Saturday, December 29, 2012
Reading on the rates
I have borrowed 100 books from the library this year – 10 more than last year.
I know, not because I have been diligently keeping track of every one, but because I found that the new on-line version of the catalogue can show me my loans history ever since I first acquired a ticket here in 2003. Although the display is very easy to read there is no way of analysing it other than manually, but I found that a librarian can arrange to download the information as an Excel spreadsheet, though sadly this is limited to the last two years of data.

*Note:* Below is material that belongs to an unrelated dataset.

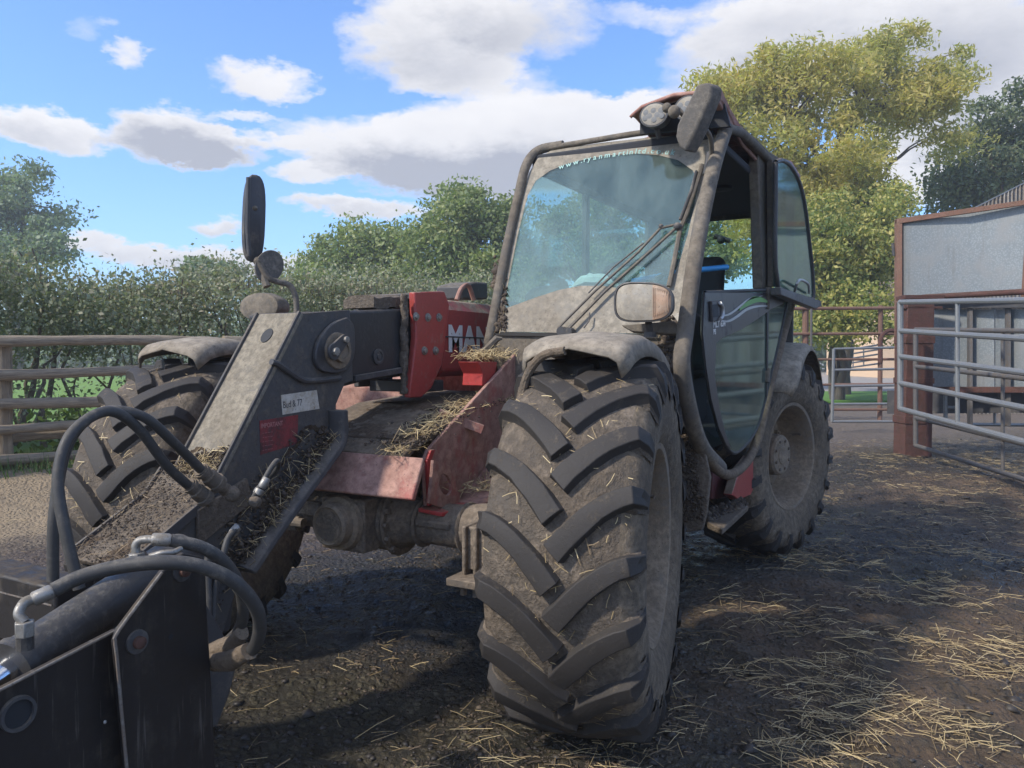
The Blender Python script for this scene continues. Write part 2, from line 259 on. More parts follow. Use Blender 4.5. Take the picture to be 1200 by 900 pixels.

It has been a good year for reading, of titles old & new, interesting, challenging & memorable. On the non-fiction side there is mostly science (last year was more history, politics, & biography & language). New books: James Gleick’s The Information & Thomas Wright’s Circulation are both superb at placing science in the wider culture; older works, Nature’s Imagination & Kuhn on paradigms stimulated my thinking about the nature & limits of science; Daniel Tammet’s Thinking in Numbers is so beautifully written; Nexus & Tubes taught me much about the physical internet & the mathematics of small world connectivity. Then John Gribbin’s Schrodinger biography cast some surprising light on the private life of physicists while Nevil Shute’s autobiographical memoir Slide Rule told much about the early years of the aeroplane industry & why lack of capital made it unlikely that British plane makers could ever compete on their own in the global mass marketplace of the C20th.
On the fiction side I stumbled across wonderful Uncle Petros, caught up with Penelope Lively & ‘discovered’ the works of Stanley Middleton – slightly old-fashioned tales of still waters running deeper than you might expect among middle-class middle-aged provincial suburbanites.
And I found that Cath Staincliffe had kept on with writing books – not, as I had assumed she must, drifted off into script writing. It was just that her books were not in the place I went looking for them – under crime fiction – but have migrated to what the library, in its innocence, calls Adult Fiction.